Creative Worship

Wenshott's picture

In my summer reading I came across this factoid. The Sanctus was originally (it seems) part of the baptismal liturgy and migrated fairly early to the Eucharistic Liturgy. It seems to me that if the early church was that flexible, perhaps we can learn to be that creative in in our own liturgies.

Gary Schulstad's picture

Flexibility versus routine, identity, tradition and choice

I do see this flexibility offered at some services, Wendell.  I would say the difficulty appears to be wrapped up with something more than creativiity.  It seems this becomes a struggle with routine, identity, tradition and choice.
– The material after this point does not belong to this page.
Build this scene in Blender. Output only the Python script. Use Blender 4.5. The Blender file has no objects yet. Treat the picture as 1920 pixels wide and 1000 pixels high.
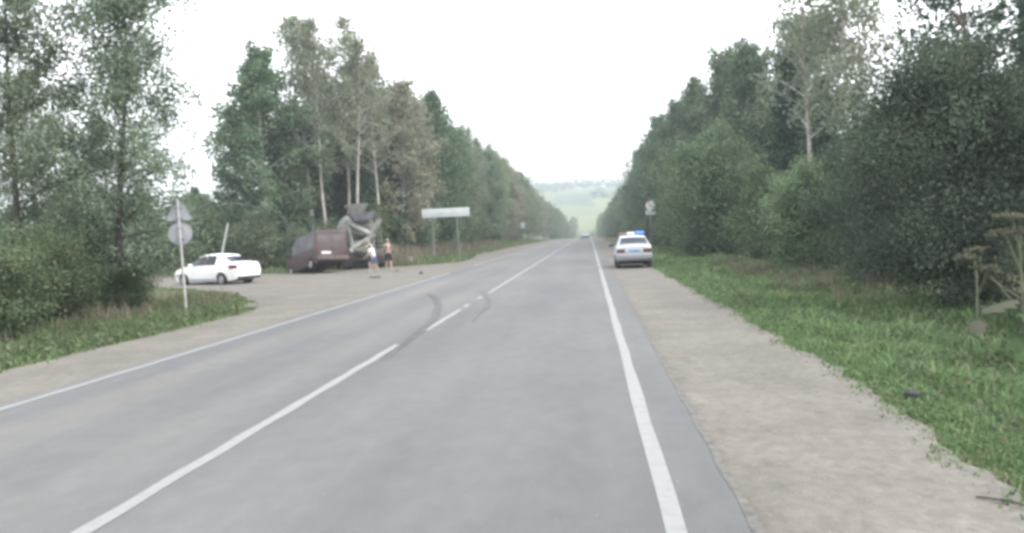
import bpy, bmesh, math, random
import numpy as np
from mathutils import Matrix, Vector

rng = np.random.default_rng(7)
random.seed(7)
SC = bpy.context.scene
C = SC.collection
R = math.radians

# ------------------------------------------------------------------ camera
cam_d = bpy.data.cameras.new('camera')
cam = bpy.data.objects.new('camera', cam_d)
C.objects.link(cam)
cam_d.sensor_width = 36.0
cam_d.lens = 1450.0 / 1920.0 * 36.0
cam_d.clip_start = 0.1
cam_d.clip_end = 6000.0
_d = Vector((145, 67, -1450)).normalized()          # where the road direction lies in the view
_u = Vector((-math.sin(R(2.2)), math.cos(R(2.2)), 0))
_u = (_u - _d * _u.dot(_d)).normalized()
_r = _d.cross(_u)
cam.matrix_world = Matrix.Translation((0, 0, 1.75)) @ Matrix((_r, _d, _u)).to_4x4()
SC.camera = cam

# ------------------------------------------------------------------ world, sun, exposure
SUN_EL, SUN_AZ = 52.0, 98.0          # azimuth from the road direction towards the right
w = bpy.data.worlds.new('World')
SC.world = w
w.use_nodes = True
nt = w.node_tree
nt.nodes.clear()
out = nt.nodes.new('ShaderNodeOutputWorld')
bg = nt.nodes.new('ShaderNodeBackground')
bg.inputs['Strength'].default_value = 0.1
sky = nt.nodes.new('ShaderNodeTexSky')
sky.sky_type = 'NISHITA'
sky.sun_disc = False
sky.sun_elevation = R(SUN_EL)
sky.sun_rotation = R(SUN_AZ)
sky.air_density = 1.0
sky.dust_density = 2.0
tc = nt.nodes.new('ShaderNodeTexCoord')
nz = nt.nodes.new('ShaderNodeTexNoise')
nz.inputs['Scale'].default_value = 2.6
nz.inputs['Detail'].default_value = 5.0
nz.inputs['Roughness'].default_value = 0.55
rp = nt.nodes.new('ShaderNodeValToRGB')
rp.color_ramp.elements[0].position = 0.30
rp.color_ramp.elements[0].color = (0.35, 0.35, 0.35, 1)
rp.color_ramp.elements[1].position = 0.50
rp.color_ramp.elements[1].color = (0.97, 0.97, 0.97, 1)
mx = nt.nodes.new('ShaderNodeMix')
mx.data_type = 'RGBA'
mx.inputs['B'].default_value = (9.6, 9.75, 10.0, 1)     # overcast cloud
nt.links.new(tc.outputs['Generated'], nz.inputs['Vector'])
nt.links.new(nz.outputs['Fac'], rp.inputs['Fac'])
nt.links.new(rp.outputs['Color'], mx.inputs['Factor'])
nt.links.new(sky.outputs['Color'], mx.inputs['A'])
nt.links.new(mx.outputs['Result'], bg.inputs['Color'])
nt.links.new(bg.outputs['Background'], out.inputs['Surface'])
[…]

I learned something I didn't know with your factoid.  I also like what you wrote, flexibility does break routine.  It increases the possibility of something new for everyone at worship.  It can break us out of our comfort zone which I believe, provides a moment to understand something beyond us a little bit better. 

What flexibility is up against, besides the normal tendency to be slightly perturbed with a broken routine, is, what could be called, a default sense of identity and tradition.  The question, “We have always done it (whatever it is) this way, why change?” will likely be hard to answer.

At the heart of that question lie two perceptions.  One, that the way we worship defines us as a community.  For instance, we follow, liturgical (or non-liturgical) worship and this is the way we have defined that worship.  If that is changed, then the decision is normally made whether the change is good.  If others feel it is good and I feel it is not, there might be other decisions I need to make that could separate me from the community.

The second is tradition.  We appreciate having memories reinforced.  I have fond memories of boyhood church worship settings that I am likely not to hear again.  The repetition formed the memory and, whenever I hear those words or the music, there is that coming back of childhood, the great Proustian remembrance of things past.   That, together with the church being perceived as preserving tradition by many, makes flexibility an uphill battle.

Finally, there is choice.  I admire those worship planners who offer us many options for worship.  I know this makes their work harder.  Each offering means another choice between one way and the other.  They also need to deal with the potential dissatisfaction towards something that is new or the boredom of something that has become too much of a routine.

What is particularly hard is that routine, identity, tradition and trying not to get mired down in choice are not essentially, or necessarily, bad.  They play a needed part of our lives.